Marco Brambilla: The Dark Lining Santa Monica Museum of Art May 21 – August 20, 2011

The Dark Lining, Marco Brambilla's first solo museum exhibition, features seven major time-based works from 1999 to the present. Brambilla's oeuvre consists of complex video installations. Much of his work comprises found film footage edited, layered, and spliced to create compelling new narratives and stunning visual mosaics.

The exhibition at SMMoA features the premier of Evolution (Megaplex), 2010, a large-scale 3D video collage, which displays the history of humankind through the lens of cinema. Brambilla combines hundreds of clips from genre films that re-enact historical moments as grand spectacle. This cacophony of images is looped and mapped into an infinite three-dimensional environment that scrolls horizontally across time.

In a poignant work from 2002 titled HalfLife, Brambilla juxtaposes surveillance footage of gamers playing the then-popular video game Counter-Strike. By placing the young men in the “cross-hairs” point-of-view while simultaneously capturing their virtual actions inside the game-world, Brambilla highlights the physical displacement and the psychological dislocation inherent in entering the digital world.

Cathedral, 2008, in which Brambilla filmed Christmas shoppers in a Canadian mall, exposes raw footage in a long and slow sequence of kaleidoscopic patterning. The superimposed and multi-layered images transform the mall into a hallucinatory space.

Brambilla's Civilization (Megaplex), 2008, is dense with imagery and depicts heaven, hell, and in- between, in an epic, almost Dante-esque style, set to an excerpt from Stravinsky's Rite of Spring. His first 'video mural' integrates clips into an expansive landscape that continuously scrolls downward, starting with the fires of hell, progressing through to celestial reward. Other works in the exhibition include Wall of Death, 2001; Sync, 2005; and Sea of Tranquility, 2006.

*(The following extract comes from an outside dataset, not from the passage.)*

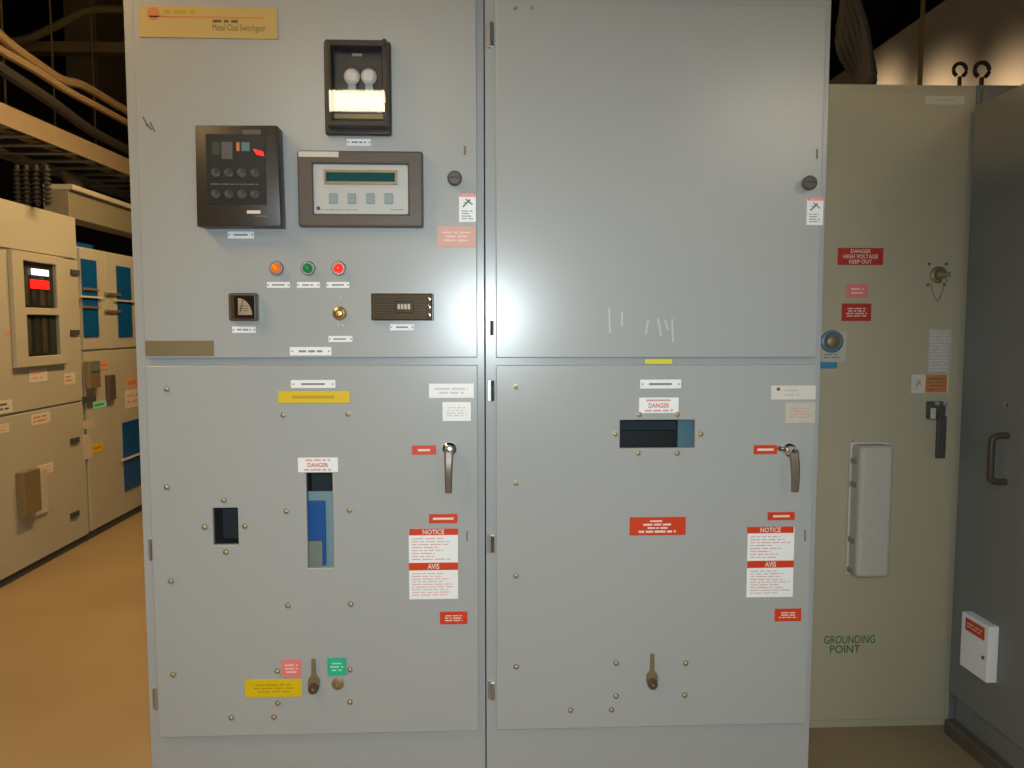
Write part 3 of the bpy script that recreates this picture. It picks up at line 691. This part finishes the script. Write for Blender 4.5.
# latch handle
OL3 = Plane('front', OL.val, 0.035)
u, v = OL.uv(938, 410); o = box('latch_handle', OL, OL3.rect(931, 402, 947, 420), 0.0, 0.030, 'handleblack', OC, 0.004, 2)
box('latch_grip', OL, OL3.rect(936, 416, 945, 458), 0.030, 0.045, 'handleblack', o, 0.004, 2)
for x, y in ((932, 403), (940, 403)):
    a, b = OL.uv(x, y); lathe('latch_rivet', OL, a, b, [(0.009, 0.028), (0.009, 0.034), (0.005, 0.034), (0, 0.036)], 'chrome', o, 12)
box('keeper', OL, OL3.rect(931, 408, 936, 419), 0.030, 0.036, 'faded', o, 0.001, 1)
# long frosted cover
OC7 = Plane('front', OL.val, 0.07)
r = OC7.rect(858, 446, 892, 578); o = box('battery_cover', OL, r, 0.0, 0.075, 'faded', OC, 0.016, 3); o['label'] = 'long translucent pinkish plastic cover'
plate('cover_rim', OL, (r[0]-0.006, r[1]+0.006, r[2]-0.006, r[3]+0.006), [inset(r, 0.03, 0.01)], 0.0, 0.012, 'cream', o, 0.003)
for y in (457, 480, 535, 565):
    q = OL.rect(848, y, 852, y+5); box('clip', OL, (r[0]-0.006, r[0]+0.001, q[2], q[3]), 0.014, 0.05, 'steel', o, 0.001, 1)
text('GROUNDING', OL, OL.rect(824, 635.5, 875, 643.5), 0.0004, 'greentext', OC, bold=0.01)
text('POINT', OL, OL.rect(830, 645, 860, 653), 0.0004, 'greentext', OC, bold=0.01)
bolt(OC, OL, 853, 442, 0.006)

# ---------------- slate enclosure whose side closes the alcove
ny = 2*(-0.6)
SE = thing('slate_enclosure', 'dark slate grey enclosure at the far right edge with a bent pull handle', 'cabinet', (2.2, 0.1, 0))
pz0 = RP.uv(985, 721)[1]
ptop = RP.uv(1020, 85)[1]
yfar, ynear = 0.620, -0.75
box('side_panel', RP, (-yfar, -ynear, pz0, ptop), -0.9, 0.0, 'slate', SE, 0.003, 1)
box('plinth', RP, (-yfar, -ynear, 0.0, pz0-0.008), -0.9, -0.03, 'slate', SE)
box('base_channel', RP, (-yfar, -ynear, 0.0, 0.055), -0.029, 0.012, 'channel', SE, 0.004, 1)
hh = [RP.uv(1006, 433), RP.uv(992, 436), RP.uv(990, 442), RP.uv(988, 470), RP.uv(990, 478), RP.uv(1004, 482)]
hz0 = RP.uv(1000, 480)[1]; hz1 = RP.uv(1000, 434)[1]; hu = RP.uv(1007, 455)[0]
pts = [RP.w(hu, hz1, 0.0), RP.w(hu, hz1, 0.03), RP.w(hu, hz1-0.006, 0.045), RP.w(hu, hz1-0.02, 0.052), RP.w(hu, hz0+0.02, 0.052), RP.w(hu, hz0+0.006, 0.045), RP.w(hu, hz0, 0.03), RP.w(hu, hz0, 0.0)]
tube('pull_handle', spline(pts, 4), 0.0105, 'handledark', SE, 12)
a, b = RP.uv(1007, 405); lathe('chrome_stud', RP, a, b, [(0.010, 0), (0.010, 0.004), (0.004, 0.008), (0, 0.009)], 'chrome', SE, 14)
# white box with red label
bf = RP.rect(962, 609, 990, 665)
pl2 = Plane('left', 1.70)
a0 = RP.uv(970.5, 640)[0]; a1 = RP.uv(998.5, 648)[0]
WB = box('junction_box', RP, (a0, a1, RP.uv(998, 684)[1], RP.uv(998, 626)[1]), 0.0, 0.036, 'white', SE, 0.003, 2); WB['label'] = 'white box with a red label'
RPW = Plane('left', 1.70-0.045)
rr = (a0+0.025, a1-0.02, RP.uv(998, 626)[1]-0.055, RP.uv(998, 626)[1]-0.012)
lb = box('red_label', RP, rr, 0.036, 0.0375, 'red', WB); strokes(RP, inset(rr, 0.1, 0.25), 2, 0.0378, 'whitetext', WB, 'lettering', 0.4, 0.2)
lathe('box_lock', RP, a1-0.02, (RP.uv(998, 688)[1]+RP.uv(998, 626)[1])/2-0.01, [(0.006, 0.036), (0.006, 0.040), (0, 0.041)], 'screw', WB, 10)
# cabinet continuing behind the enclosure
BC = thing('slate_cabinet', 'dark slate cabinet beside the olive one, mostly hidden behind the enclosure', 'cabinet', (2.1, 1.5, 0))
box('body', OL, (ox1+0.004, 3.1, 0.0, oz1+0.004), -1.1, -0.022, 'slate', BC, 0.002, 1)
box('door', OL, (ox1+0.02, 2.4, 0.15, oz1-0.012), -0.0215, -0.004, 'slate', BC, 0.002, 1)

# things on top of the right-hand cabinets
def coil():
    o0 = Plane('front', OL.val+0.45); u0, _ = o0.uv(838, 84); u1, _ = o0.uv(878, 70)
    T = thing('cable_loops', 'dark bundle of thick looping cables on the olive cabinet against the grey one', 'cable', (u0+0.05, OL.val+0.45, oz1))
    w_ = u1-u0
    for k in range(6):
        y = OL.val+0.30+0.06*k; q = k/5
        p = [(u0-0.30+0.05*k, y, 3.6), (u0-0.15+0.05*k, y, 3.05), (u0+w_*(0.05+0.35*q), y, oz1+0.36), (u0+w_*(0.30+0.60*q), y, oz1+0.20), (u0+w_*(0.35+0.60*q), y-0.02, oz1+0.10), (u0+w_*(0.15+0.62*q), y-0.03, oz1+0.018)]
        tube('cable', spline(p, 5), 0.017, 'cable_black', T, 8)
coil()
def elbow(px, py, rad, nm, lab, y):
    T = Plane('front', y); u, v = T.uv(px, py)
    bm = bmesh.new(); pts = [T.w(u+rad*math.cos(a), v+rad*math.sin(a), 0.0) for a in [R(-60)+R(300)*k/14 for k in range(15)]]
    addtube(bm, pts, rad*0.28, 8); addtube(bm, [T.w(u, v-rad, 0.0), T.w(u, oz1+0.012, 0.0)], rad*0.3, 8)
    return tag(link(nm, bm, 'cable_black', None, True), lab, 'conduit')
elbow(960, 70, 0.030, 'conduit_elbow', 'left of two dark ring shaped conduit ends above the olive cabinet', 1.5)
elbow(982, 70, 0.034, 'conduit_elbow', 'right of two dark ring shaped conduit ends above the slate cabinet', 1.5)
T2 = Plane('front', 3.2); u, v = T2.uv(922, 30)
tag(tube('hanging_rod', [T2.w(u, 1.9), T2.w(u, ZC)], 0.016, 'beam'), 'thin dark vertical rod in front of the warm lit wall', 'rod')
for k, (wy, wz) in enumerate(WASH):
    T = thing('wall_light', 'small hooded wall lamp behind the right-hand cabinets, %s along the wall' % ('nearest', 'second', 'farthest')[k], 'light', (XW, wy, wz))
    wbox('back_plate', XW-0.02, XW-0.001, wy-0.05, wy+0.05, wz-0.42, wz-0.30, 'housing', T)
    tube('arm', [(XW-0.02, wy, wz-0.36), (2.89, wy, wz-0.36), (2.89, wy, wz-0.02)], 0.012, 'housing', T)
    wbox('hood', 2.82, 2.88, wy-0.06, wy+0.06, wz-0.06, wz+0.06, 'housing', T)

# ================================================================== LEFT ROW
LP = LF
def yof(px): return LP.uv(px, 318)[0]
yA0, yA1 = 1.35, yof(81); yB1 = 6.6
xl = LP.val
zA = LP.uv(40, 208)[1]
GA = thing('beige_cabinet', 'nearer beige cabinet on the left with a framed window of lit instruments', 'cabinet', (xl-0.5, (yA0+yA1)/2, 0), 'beige cabinet row on the left')
box('body', LP, (yA0, yA1-0.004, 0.0, zA), -1.0, -0.02, 'beige', GA, 0.003, 1)
zs = LP.uv(40, 409)[1]
zt = LP.uv(33, 253)[1]; zb = LP.uv(40, 563)[1]+0.01
box('base_strip', LP, (yA0, yA1-0.004, 0.0, 0.045), -0.02, -0.012, 'gasket', GA)
yH = yof(-40)
box('top_panel', LP, (yA0, yA1-0.02, zt+0.006, zA-0.004), -0.019, 0.0, 'beige', GA, 0.003, 1)
box('door', LP, (yA0+0.0, yA1-0.02, zs+0.006, zt-0.006), -0.019, 0.0, 'beige', GA, 0.003, 1)
box('door', LP, (yA0+0.0, yA1-0.02, 0.05, zs-0.006), -0.019, 0.0, 'beige', GA, 0.003, 1)
# window frame
wf = (yof(10), yof(62), LP.uv(36, 366)[1], LP.uv(36, 254)[1])
r1 = (yof(21), yof(54), LP.uv(38, 308)[1], LP.uv(38, 263)[1]); r2 = (yof(22), yof(55), LP.uv(38, 356)[1], LP.uv(38, 315)[1])
WF = plate('window_frame', LP, wf, [r1, r2], 0.0005, 0.03, 'beige', GA, 0.004)
for rr in (r1, r2):
    box('window_backing', LP, rr, 0.001, 0.004, 'bakelite', WF)
    n = 4
    for k in range(n):
        q = sub(rr, 0.06+k*0.24, 0.06+k*0.24+0.14, 0.30 if rr is r1 else 0.06, 0.94)
        box('instrument_strip', LP, q, 0.004, 0.010, ('bezel', 'charcoal')[k % 2], WF)
    box('window_pane', LP, rr, 0.022, 0.024, 'pane', WF)
box('pilot_light', LP, sub(r1, 0.30, 0.82, 0.14, 0.28), 0.010, 0.016, 'whitelight', WF, 0.001, 1)['label'] = 'bright white light'
box('pilot_light', LP, sub(r1, 0.25, 0.82, 0.38, 0.58), 0.010, 0.016, 'led', WF, 0.001, 1)['label'] = 'glowing red light'
def sticker(P, pl, px, mat, ink='palered', rows=2, label=None, name='sticker', d=0.0003):
    r = pl.rect(*px); o = box(name, pl, r, d, d+0.002, mat, P)
    strokes(pl, inset(r, 0.1, 0.15), rows, d+0.0023, ink, o, 'fine_print', 0.45, 0.3)
    if label: o['label'] = label
    return o
sticker(GA, LP, (29, 369, 47, 382), 'offwhite'); sticker(GA, LP, (-2, 400, 12, 413), 'offwhite', 'navy', 2); sticker(GA, LP, (31, 413, 50, 424), 'offwhite', 'logo')
sticker(GA, LP, (-4, 424, 9, 433), 'offwhite'); sticker(GA, LP, (37, 464, 53, 474), 'offwhite'); sticker(GA, LP, (64, 373, 75, 384), 'offwhite', 'logo')
sticker(GA, LP, (6, 330, 20, 335), 'pinkish', 'logo', 1)
q = LP.rect(16, 470, 33, 514); lv = box('vent_box', LP, q, 0.0, 0.05, 'brownplate', GA, 0.004, 2)
q2 = LP.rect(33, 470, 46, 514); box('vent_door', LP, (q[1], q2[1], q2[2], q2[3]), 0.0, 0.012, 'faded', lv)
for y in (270, 330, 438, 512):
    q = LP.rect(70, y, 78, y+5); box('hinge', LP, q, 0.0, 0.012, 'gasket', GA)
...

The ambitious installation design of The Dark Lining will mirror Brambilla's complex visual arrangements where the viewer is led, almost transported, from singular, theater-like stations to open spaces where multiple works present themselves in layered concert with one another. The exhibition presents multiple significant works from the last decade and illustrates Brambilla's artistic range and evolution.